Noch deutlicher wird mancher in der SPD. Beispielsweise der Chef der SPD-Fraktion, Rolf Mützenich. Der sagte gerade im Deutschlandfunk, er wolle "dem Eindruck widersprechen, als ob der Bundestag nicht noch weiterhin Gestaltungsspielraum sieht". Im Klartext: Lieber Kanzler, lieber Christian, das letzte Wort ist noch lange nicht gesprochen. Man werde "Ideen einbringen", diese "mit den Koalitionspartnern besprechen" und "natürlich auch die Bundesregierung dabei einbeziehen". Er stehe zwar zur beschlossenen Schuldenbremse, erklärte Mützenich, doch abseits davon sieht der einflussreiche SPD-Politiker noch deutlich mehr Spielraum als der Finanzminister.

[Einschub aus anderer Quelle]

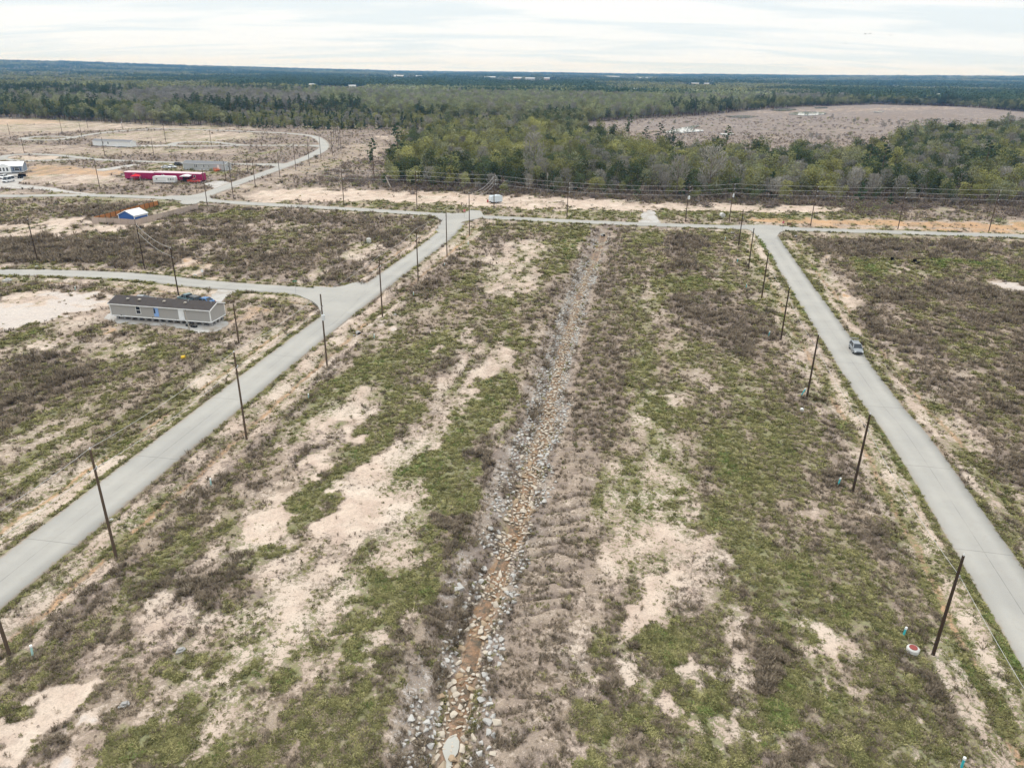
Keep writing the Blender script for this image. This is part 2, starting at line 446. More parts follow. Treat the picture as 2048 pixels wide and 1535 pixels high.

Es stehen turbulente Wochen bevor. Die Bereinigungssitzung, wenn der Haushaltsausschuss in einer langen Berliner Nacht final über den Etat entscheidet, ist noch weit entfernt. Am 16. November findet sie statt, 71 Tage sind das noch. Noch reichlich Zeit, um Ideen einzubringen, wie es Mützenich formulierte.